Граф М. Д. Бутурлин вспоминал в своих «Записках»: «Модная Британская артистка написала поочередно всю царскую семью во весь рост и получила за то около ста тысяч рублей серебром. Из императрицы Александры Федоровны, которая тогда, конечно, считала себе все 40 лет сполна, льстивая кисть Британки сделала двадцатилетнюю красавицу; но ей трудно было польстить великим княжнам: тут сама натура могла спорить с идеалом искусства. Но по коловратности всего житейского не прошло и шести лет, как все эти знаменитые произведения перешли из дворцовых зал в полутемные коридоры, и о г-же Робертсон едва ли кто ныне помнит»[983].
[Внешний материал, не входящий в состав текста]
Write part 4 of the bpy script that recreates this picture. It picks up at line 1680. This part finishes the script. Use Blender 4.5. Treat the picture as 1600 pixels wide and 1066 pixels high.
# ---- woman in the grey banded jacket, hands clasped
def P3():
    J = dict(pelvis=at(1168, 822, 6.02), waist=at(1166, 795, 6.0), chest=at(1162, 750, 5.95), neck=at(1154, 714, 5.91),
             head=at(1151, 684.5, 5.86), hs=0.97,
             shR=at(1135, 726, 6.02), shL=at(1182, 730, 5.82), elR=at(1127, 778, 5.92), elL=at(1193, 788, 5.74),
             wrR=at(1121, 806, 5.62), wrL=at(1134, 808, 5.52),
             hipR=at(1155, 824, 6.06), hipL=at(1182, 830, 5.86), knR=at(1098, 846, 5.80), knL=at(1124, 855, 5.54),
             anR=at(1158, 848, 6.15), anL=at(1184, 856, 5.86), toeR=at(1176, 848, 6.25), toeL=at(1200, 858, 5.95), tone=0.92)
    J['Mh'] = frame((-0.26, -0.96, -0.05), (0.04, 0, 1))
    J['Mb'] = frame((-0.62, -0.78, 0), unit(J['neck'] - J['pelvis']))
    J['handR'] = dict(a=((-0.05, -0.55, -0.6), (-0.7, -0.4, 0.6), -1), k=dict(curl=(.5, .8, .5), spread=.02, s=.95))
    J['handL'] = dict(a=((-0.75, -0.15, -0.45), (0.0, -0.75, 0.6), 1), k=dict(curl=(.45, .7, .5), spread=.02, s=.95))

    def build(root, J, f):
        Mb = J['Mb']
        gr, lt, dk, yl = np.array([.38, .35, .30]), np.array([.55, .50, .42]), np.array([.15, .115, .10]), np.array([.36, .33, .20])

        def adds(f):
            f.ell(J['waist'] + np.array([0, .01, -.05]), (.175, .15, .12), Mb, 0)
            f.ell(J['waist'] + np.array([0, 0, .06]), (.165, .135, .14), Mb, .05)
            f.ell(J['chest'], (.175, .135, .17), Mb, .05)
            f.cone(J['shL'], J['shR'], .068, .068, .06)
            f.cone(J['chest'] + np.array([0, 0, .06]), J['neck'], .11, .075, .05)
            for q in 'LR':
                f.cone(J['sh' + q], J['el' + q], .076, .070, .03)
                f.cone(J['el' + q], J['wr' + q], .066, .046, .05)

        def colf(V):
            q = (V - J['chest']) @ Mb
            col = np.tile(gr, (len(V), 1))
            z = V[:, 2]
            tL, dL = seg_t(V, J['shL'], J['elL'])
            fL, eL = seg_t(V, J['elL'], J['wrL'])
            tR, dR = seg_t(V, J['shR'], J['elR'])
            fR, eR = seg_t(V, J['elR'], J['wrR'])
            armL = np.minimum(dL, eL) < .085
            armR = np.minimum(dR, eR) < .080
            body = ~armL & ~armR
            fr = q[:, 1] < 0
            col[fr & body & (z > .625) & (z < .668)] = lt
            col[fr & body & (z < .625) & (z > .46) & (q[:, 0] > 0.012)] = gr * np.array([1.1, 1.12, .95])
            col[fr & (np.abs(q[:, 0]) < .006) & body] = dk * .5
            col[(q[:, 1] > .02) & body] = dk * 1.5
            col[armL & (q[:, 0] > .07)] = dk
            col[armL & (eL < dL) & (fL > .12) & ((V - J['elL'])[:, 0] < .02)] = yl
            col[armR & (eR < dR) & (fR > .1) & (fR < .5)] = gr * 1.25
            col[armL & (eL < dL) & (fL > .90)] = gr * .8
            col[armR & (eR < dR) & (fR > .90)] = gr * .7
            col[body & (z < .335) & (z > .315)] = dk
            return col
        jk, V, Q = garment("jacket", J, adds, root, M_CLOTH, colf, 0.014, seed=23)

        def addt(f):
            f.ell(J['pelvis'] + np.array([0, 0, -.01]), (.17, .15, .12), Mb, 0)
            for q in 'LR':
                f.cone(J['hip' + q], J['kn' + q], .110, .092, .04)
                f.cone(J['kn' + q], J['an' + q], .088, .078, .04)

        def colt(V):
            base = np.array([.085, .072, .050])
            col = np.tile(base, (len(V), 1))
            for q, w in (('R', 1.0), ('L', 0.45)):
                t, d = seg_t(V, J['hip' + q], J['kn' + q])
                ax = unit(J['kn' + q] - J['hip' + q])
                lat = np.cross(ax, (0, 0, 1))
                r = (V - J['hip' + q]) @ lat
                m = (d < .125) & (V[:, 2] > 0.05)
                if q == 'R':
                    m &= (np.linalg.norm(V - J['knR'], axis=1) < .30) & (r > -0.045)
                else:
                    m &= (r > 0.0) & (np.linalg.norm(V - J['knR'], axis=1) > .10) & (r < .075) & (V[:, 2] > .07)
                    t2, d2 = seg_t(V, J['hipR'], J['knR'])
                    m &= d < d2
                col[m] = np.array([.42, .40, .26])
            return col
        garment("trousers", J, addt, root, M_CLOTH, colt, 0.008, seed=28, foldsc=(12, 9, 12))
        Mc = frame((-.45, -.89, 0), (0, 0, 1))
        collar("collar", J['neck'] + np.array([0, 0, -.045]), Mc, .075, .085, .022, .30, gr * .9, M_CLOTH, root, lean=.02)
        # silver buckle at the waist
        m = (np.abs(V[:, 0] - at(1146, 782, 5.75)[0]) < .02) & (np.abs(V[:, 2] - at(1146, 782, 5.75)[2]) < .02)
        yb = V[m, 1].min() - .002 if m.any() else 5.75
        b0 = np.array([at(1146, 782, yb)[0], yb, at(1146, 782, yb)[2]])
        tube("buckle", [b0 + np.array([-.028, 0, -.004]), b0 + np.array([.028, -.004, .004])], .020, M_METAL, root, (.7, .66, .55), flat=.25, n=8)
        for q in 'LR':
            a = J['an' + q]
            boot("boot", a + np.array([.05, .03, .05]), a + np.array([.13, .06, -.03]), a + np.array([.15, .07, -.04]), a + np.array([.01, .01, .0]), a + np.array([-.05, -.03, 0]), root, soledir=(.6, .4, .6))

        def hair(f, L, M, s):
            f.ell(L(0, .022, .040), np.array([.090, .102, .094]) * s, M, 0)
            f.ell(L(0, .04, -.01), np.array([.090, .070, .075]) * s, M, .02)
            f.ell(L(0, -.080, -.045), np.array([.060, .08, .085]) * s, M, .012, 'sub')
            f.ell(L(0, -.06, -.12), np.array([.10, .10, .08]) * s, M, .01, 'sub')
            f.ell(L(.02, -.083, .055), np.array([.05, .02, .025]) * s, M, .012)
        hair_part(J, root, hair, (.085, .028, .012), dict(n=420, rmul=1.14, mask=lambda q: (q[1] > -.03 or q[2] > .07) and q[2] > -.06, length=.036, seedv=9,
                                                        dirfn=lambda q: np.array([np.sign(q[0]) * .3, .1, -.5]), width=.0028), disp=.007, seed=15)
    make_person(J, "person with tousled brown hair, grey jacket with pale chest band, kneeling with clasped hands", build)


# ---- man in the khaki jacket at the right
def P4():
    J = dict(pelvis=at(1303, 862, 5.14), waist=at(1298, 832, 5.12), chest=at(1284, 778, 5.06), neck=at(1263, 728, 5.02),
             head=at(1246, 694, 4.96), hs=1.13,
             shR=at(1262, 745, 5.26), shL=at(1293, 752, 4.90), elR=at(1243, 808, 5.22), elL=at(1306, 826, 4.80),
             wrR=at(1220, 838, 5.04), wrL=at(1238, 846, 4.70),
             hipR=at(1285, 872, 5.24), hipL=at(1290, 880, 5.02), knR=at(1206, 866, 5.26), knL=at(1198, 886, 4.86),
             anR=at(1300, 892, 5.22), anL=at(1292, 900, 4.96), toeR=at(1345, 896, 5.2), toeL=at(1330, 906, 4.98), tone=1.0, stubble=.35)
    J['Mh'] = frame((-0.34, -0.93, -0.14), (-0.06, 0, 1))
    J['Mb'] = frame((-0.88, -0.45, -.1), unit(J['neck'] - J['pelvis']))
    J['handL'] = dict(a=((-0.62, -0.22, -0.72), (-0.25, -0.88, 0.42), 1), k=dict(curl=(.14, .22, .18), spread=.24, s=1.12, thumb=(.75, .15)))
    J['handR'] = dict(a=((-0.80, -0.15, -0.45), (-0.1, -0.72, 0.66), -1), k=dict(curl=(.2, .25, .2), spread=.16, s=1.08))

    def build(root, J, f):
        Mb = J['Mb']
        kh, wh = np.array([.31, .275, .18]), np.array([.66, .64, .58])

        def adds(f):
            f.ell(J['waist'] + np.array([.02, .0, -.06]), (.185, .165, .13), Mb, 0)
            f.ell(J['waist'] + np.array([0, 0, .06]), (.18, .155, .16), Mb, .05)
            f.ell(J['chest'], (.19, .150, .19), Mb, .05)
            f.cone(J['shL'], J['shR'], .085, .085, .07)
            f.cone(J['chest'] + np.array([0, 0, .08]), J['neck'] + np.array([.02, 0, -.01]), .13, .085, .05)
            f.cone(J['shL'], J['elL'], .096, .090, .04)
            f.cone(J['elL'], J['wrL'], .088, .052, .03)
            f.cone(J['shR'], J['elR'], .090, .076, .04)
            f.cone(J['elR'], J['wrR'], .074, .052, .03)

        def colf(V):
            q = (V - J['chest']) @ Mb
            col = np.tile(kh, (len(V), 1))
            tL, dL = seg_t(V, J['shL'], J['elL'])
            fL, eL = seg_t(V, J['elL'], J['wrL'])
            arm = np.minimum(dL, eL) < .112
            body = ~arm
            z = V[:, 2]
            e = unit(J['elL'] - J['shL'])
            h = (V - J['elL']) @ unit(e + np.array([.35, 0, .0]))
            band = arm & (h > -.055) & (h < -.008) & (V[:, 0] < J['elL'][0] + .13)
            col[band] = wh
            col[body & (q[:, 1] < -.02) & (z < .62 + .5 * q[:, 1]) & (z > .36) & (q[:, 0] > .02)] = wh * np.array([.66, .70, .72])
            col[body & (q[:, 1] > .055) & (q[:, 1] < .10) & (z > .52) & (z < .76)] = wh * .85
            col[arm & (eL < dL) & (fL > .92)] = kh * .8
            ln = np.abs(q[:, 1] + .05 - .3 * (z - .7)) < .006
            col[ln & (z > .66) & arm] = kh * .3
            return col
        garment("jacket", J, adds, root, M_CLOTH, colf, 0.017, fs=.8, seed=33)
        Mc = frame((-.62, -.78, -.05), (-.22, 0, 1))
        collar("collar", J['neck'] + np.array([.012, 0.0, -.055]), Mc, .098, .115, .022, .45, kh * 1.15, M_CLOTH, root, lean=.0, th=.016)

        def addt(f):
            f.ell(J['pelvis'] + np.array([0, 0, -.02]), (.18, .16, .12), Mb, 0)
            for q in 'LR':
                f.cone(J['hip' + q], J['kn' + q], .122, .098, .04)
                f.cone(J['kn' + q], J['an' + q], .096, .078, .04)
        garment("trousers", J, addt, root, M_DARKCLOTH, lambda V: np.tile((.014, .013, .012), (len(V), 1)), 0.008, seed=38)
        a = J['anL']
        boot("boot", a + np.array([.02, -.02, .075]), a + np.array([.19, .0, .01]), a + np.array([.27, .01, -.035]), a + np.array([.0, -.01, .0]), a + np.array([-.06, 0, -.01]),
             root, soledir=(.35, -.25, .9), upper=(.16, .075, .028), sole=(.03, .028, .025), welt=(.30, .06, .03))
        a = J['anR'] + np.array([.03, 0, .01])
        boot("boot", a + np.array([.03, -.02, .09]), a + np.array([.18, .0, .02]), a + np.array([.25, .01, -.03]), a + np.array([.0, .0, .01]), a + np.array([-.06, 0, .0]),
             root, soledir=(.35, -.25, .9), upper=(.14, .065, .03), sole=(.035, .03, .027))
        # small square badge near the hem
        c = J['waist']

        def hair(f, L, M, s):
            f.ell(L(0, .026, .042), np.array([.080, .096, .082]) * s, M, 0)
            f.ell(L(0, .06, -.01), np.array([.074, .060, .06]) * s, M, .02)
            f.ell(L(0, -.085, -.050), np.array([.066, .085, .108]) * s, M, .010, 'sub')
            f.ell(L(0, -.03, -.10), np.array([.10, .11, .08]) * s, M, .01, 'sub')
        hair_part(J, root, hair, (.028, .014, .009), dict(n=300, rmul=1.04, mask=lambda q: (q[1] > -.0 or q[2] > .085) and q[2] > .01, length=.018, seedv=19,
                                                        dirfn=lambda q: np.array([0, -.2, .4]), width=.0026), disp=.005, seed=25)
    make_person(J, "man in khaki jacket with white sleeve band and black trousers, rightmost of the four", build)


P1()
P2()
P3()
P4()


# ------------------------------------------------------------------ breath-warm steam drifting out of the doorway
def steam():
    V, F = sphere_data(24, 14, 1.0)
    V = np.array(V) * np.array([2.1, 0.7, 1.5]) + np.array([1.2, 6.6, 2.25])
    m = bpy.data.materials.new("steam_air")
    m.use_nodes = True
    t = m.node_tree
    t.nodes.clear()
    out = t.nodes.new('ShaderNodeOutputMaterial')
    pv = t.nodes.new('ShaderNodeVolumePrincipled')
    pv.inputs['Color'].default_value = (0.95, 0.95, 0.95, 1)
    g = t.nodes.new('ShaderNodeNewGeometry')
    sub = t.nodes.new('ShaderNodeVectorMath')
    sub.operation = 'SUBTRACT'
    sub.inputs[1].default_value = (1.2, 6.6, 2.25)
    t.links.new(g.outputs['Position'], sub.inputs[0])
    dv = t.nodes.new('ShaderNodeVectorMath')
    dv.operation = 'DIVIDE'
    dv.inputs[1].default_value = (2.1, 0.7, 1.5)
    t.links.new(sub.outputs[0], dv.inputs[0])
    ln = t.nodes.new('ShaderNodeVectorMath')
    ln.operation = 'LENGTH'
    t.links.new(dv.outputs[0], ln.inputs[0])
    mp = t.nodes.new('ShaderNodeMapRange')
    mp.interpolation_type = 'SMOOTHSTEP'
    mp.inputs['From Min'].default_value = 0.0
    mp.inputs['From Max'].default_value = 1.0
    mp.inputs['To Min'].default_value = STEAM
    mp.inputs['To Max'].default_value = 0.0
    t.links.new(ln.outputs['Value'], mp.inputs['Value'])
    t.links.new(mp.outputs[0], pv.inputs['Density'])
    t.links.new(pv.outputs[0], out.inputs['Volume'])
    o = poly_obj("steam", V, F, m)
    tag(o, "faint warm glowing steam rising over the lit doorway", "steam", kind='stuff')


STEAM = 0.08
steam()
Отметим, что граф несколько ошибался и по деньгам, и по оценке творческого наследия художницы. При жизни Александра II акварельные портреты матери и жены работы К. Робертсон всегда находились на его письменном столе в Зимнем дворце и в Царском Селе. И сегодня эти семь парадных и камерных портретов Романовых занимают почетные места в постоянных экспозициях Государственного Эрмитажа.
К лету 1841 г. К. Робертсон написала портреты великой княгини Марии Николаевны и великой княжны Ольги Николаевны. Над этими портретами художница работала в Петергофе. В августе 1841 г. их по распоряжению Николая I доставили в Зимний дворец и временно поместили в столовой «Их Величества». 16 августа 1841 г. Николай Павлович распорядился «за написанные портреты Их Императорских Высочеств, Любезнейших Дочерей Моих, Великой Княгини Марии Николаевны и Великой Княжны Ольги Николаевны… повелеваю заплатить из Кабинета Англичанке Робертсон 3285 руб. 71 3/4 коп. сер.»[984]. Отметим, что цены на свои работы, как следует из документа, К. Робертсон назначала сама[985].
В следующий раз К. Робертсон приезжает в Петербург в 1847 г. Она много работает, оставив нам галерею портретов русской аристократии. В январе 1849 г. ее вновь приглашают в Зимний дворец для написания ростовых портретов цесаревны, будущей императрицы Марии Александровны и великой княгини Александры Иосифовны. По условиям контракта, цена на эти портреты устанавливалась в 3000 руб. серебром, которые предполагалось выплатить художнице «по высочайшему их одобрению». Для работы К. Робертсон выделялась отдельная комната в Малом Эрмитаже.
Император позаботился и о таких бытовых пустяках, как питание художницы. Сначала предполагалось кормить ее обедом, но К. Робертсон попросила отпускать ей «завтрак, а не обед… прибавляя к оному один бульон». В результате Николай I повелел «отпускать в 12 часов завтрак г-же Робертсон в Эрмитаж, когда будет там писать портреты». Холодный фрыштик, то есть завтрак, для художницы обходился в 86 коп. ежедневно, со всякими добавками – в 2 руб. 30 коп. серебром.
Отметим, что придворная портретистка работала по отработанной и привычной для Зимнего дворца схеме: несколько сеансов с царственными заказчиками «вживую», а затем доводка портрета с использованием фарфоровых манекенов (доставленных в резиденцию с Императорского фарфорового завода) в костюмах и платьях. Это была старая, как мир, методика, применявшаяся художниками с незапамятных времен. Например, при создании знаменитого портрета Екатерины II, гуляющей по аллеям Царскосельского парка, В. Л. Боровиковскому позировала М. С. Перекусихина, одетая в платье императрицы.
В апреле 1849 г., когда согласовали все организационные вопросы, Николай I несколько расширил заказ: «Государь Император изъявил Высочайшее соизволение на заказ ей, для Галереи Дома Романовых, двух копий с портретов Их Императорских Высочеств Государыни Цесаревны и великой княгини Александры Иосифовны за 1500 руб. сер. и трех копий с портретов великих княгинь Марии, Ольги и Александры Николаевен, находящихся ныне в означенной галереи таковых портретов за 1800 руб. сер.»[986].
С копиями у К. Робертсон вышло не так удачно, как с предыдущими портретами. В феврале 1850 г. К. Робертсон сообщили, что «Государь Император, не найдя в написанном ею портрете Государыни Великой Княгини Александры Иосифовны никакого сходства, повелел возвратить ей оный, и что портретом Государыни Цесаревны Его Величество также не совершенно доволен и предлагает ей исправить». Видимо, художница не согласилась с такой оценкой своей работы, и в результате ей сообщили, что «Его Величеству не угодно, чтобы она написала копии с сих двух портретов».